======== DATA SEGMENT
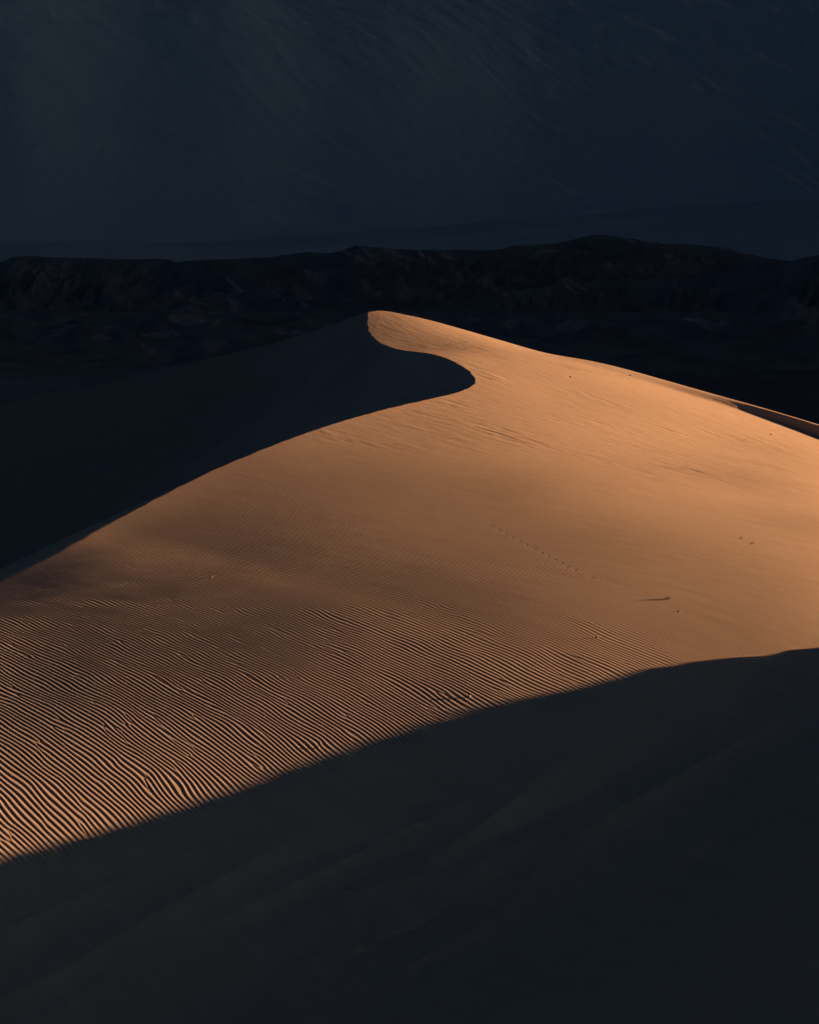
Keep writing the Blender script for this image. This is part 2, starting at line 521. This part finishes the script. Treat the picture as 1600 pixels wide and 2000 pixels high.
GROUND = rock_material('desert_ground', (0.085, 0.085, 0.088), (0.13, 0.125, 0.122), 0.012, 1.5, (0.50, 0.48, 0.46))
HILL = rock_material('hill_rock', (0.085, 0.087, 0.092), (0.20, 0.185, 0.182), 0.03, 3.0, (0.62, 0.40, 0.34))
MOUNT = rock_material('mountain_rock', (0.53, 0.51, 0.475), (0.58, 0.56, 0.52), 0.004, 4.0, (0.95, 0.70, 0.58))

def strokes(X, Y, Z, lst, seed):
    """pale strips put into the colour along the given polylines: sunlit slivers, haze, fan line (photograph pixels of their places)"""
    sp, cp = math.sin(PITCH), math.cos(PITCH)
    dep = Y * cp - Z * sp
    U = 800 + F * X / dep; V = 1000 - F * (Y * sp + Z * cp) / dep
    wob = 3.0 * pn(U / 22, V / 22, seed); V2 = V + wob; U2 = U + 3.0 * pn(U / 17, V / 17, seed + 1)
    out = np.zeros_like(Z)
    for st in lst:
        w, amp, pts = st[0], st[1], st[2]
        tot = len(pts) - 1
        for k in range(tot):
            (ax, ay), (bx, by) = pts[k], pts[k + 1]
            L2_ = (bx - ax) ** 2 + (by - ay) ** 2
            t = np.clip(((U2 - ax) * (bx - ax) + (V2 - ay) * (by - ay)) / L2_, 0, 1)
            d = np.hypot(U2 - ax - t * (bx - ax), V2 - ay - t * (by - ay))
            q = (k + t) / tot
            ww = w * (0.35 + 0.65 * np.sin(np.pi * np.clip(q, 0.04, 0.96)))
            out = np.maximum(out, amp * np.exp(-(d / ww) ** 2) * (0.65 + 0.9 * pn(U / 9, V / 6, seed + 2)))
    return np.clip(out, 0, 1), U, V

def set_pale(o, arr):
    at = o.data.attributes.new('pale', 'FLOAT', 'POINT')
    at.data.foreach_set('value', np.ascontiguousarray(arr, np.float32).ravel())

t_all = np.concatenate([np.linspace(-0.55, -0.2, 40)[:-1], np.linspace(-0.2, 0.2, 420)[:-1], np.linspace(0.2, 0.7, 40)])
ys = np.concatenate([np.geomspace(150, 1100, 60)[:-1], np.geomspace(1100, 9000, 420)])
X, Y = polar(t_all, ys)
Z = floor_z(X, Y) + 1.2 * fbm(X / 60, Y / 90, 51) * sstep(400, 1000, Y) + 5 * pn(X / 500, Y / 700, 52) * sstep(1500, 3000, Y)
bajada = sstep(0.45, 0.75, fbm(X / 130, Y / 500, 53) * 0.5 + 0.5 + 0.25 * sstep(5300, 6100, Y) * sstep(-0.06, 0.12, X / Y))
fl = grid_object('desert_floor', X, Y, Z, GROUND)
fanline = [(4.5, 0.9, [(550, 492), (760, 478), (900, 466), (1000, 458), (1100, 447), (1200, 436), (1280, 428), (1350, 418), (1450, 408), (1610, 395)])]
fp, _, _ = strokes(X, Y, Z, fanline, 301)
set_pale(fl, np.clip(0.16 * sstep(-0.03, -0.10, X / Y) * sstep(1600, 1400, Y) + 0.85 * sstep(2900, 3900, Y) + 0.7 * fp + 0.10 * sstep(0.5, 0.7, fbm(X / 40, Y / 120, 54) * .5 + .5), 0, 1))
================
THE REQUEST | Every line of text is to be repeated exactly; pictures are left out.

TASK ANSWER |
Keep writing the Blender script for this image. This is part 2, starting at line 521. This part finishes the script. Treat the picture as 1600 pixels wide and 2000 pixels high.
GROUND = rock_material('desert_ground', (0.085, 0.085, 0.088), (0.13, 0.125, 0.122), 0.012, 1.5, (0.50, 0.48, 0.46))
HILL = rock_material('hill_rock', (0.085, 0.087, 0.092), (0.20, 0.185, 0.182), 0.03, 3.0, (0.62, 0.40, 0.34))
MOUNT = rock_material('mountain_rock', (0.53, 0.51, 0.475), (0.58, 0.56, 0.52), 0.004, 4.0, (0.95, 0.70, 0.58))

def strokes(X, Y, Z, lst, seed):
    """pale strips put into the colour along the given polylines: sunlit slivers, haze, fan line (photograph pixels of their places)"""
    sp, cp = math.sin(PITCH), math.cos(PITCH)
    dep = Y * cp - Z * sp
    U = 800 + F * X / dep; V = 1000 - F * (Y * sp + Z * cp) / dep
    wob = 3.0 * pn(U / 22, V / 22, seed); V2 = V + wob; U2 = U + 3.0 * pn(U / 17, V / 17, seed + 1)
    out = np.zeros_like(Z)
    for st in lst:
        w, amp, pts = st[0], st[1], st[2]
        tot = len(pts) - 1
        for k in range(tot):
            (ax, ay), (bx, by) = pts[k], pts[k + 1]
            L2_ = (bx - ax) ** 2 + (by - ay) ** 2
            t = np.clip(((U2 - ax) * (bx - ax) + (V2 - ay) * (by - ay)) / L2_, 0, 1)
            d = np.hypot(U2 - ax - t * (bx - ax), V2 - ay - t * (by - ay))
            q = (k + t) / tot
            ww = w * (0.35 + 0.65 * np.sin(np.pi * np.clip(q, 0.04, 0.96)))
            out = np.maximum(out, amp * np.exp(-(d / ww) ** 2) * (0.65 + 0.9 * pn(U / 9, V / 6, seed + 2)))
    return np.clip(out, 0, 1), U, V

def set_pale(o, arr):
    at = o.data.attributes.new('pale', 'FLOAT', 'POINT')
    at.data.foreach_set('value', np.ascontiguousarray(arr, np.float32).ravel())

t_all = np.concatenate([np.linspace(-0.55, -0.2, 40)[:-1], np.linspace(-0.2, 0.2, 420)[:-1], np.linspace(0.2, 0.7, 40)])
ys = np.concatenate([np.geomspace(150, 1100, 60)[:-1], np.geomspace(1100, 9000, 420)])
X, Y = polar(t_all, ys)
Z = floor_z(X, Y) + 1.2 * fbm(X / 60, Y / 90, 51) * sstep(400, 1000, Y) + 5 * pn(X / 500, Y / 700, 52) * sstep(1500, 3000, Y)
bajada = sstep(0.45, 0.75, fbm(X / 130, Y / 500, 53) * 0.5 + 0.5 + 0.25 * sstep(5300, 6100, Y) * sstep(-0.06, 0.12, X / Y))
fl = grid_object('desert_floor', X, Y, Z, GROUND)
fanline = [(4.5, 0.9, [(550, 492), (760, 478), (900, 466), (1000, 458), (1100, 447), (1200, 436), (1280, 428), (1350, 418), (1450, 408), (1610, 395)])]
fp, _, _ = strokes(X, Y, Z, fanline, 301)
set_pale(fl, np.clip(0.16 * sstep(-0.03, -0.10, X / Y) * sstep(1600, 1400, Y) + 0.85 * sstep(2900, 3900, Y) + 0.7 * fp + 0.10 * sstep(0.5, 0.7, fbm(X / 40, Y / 120, 54) * .5 + .5), 0, 1))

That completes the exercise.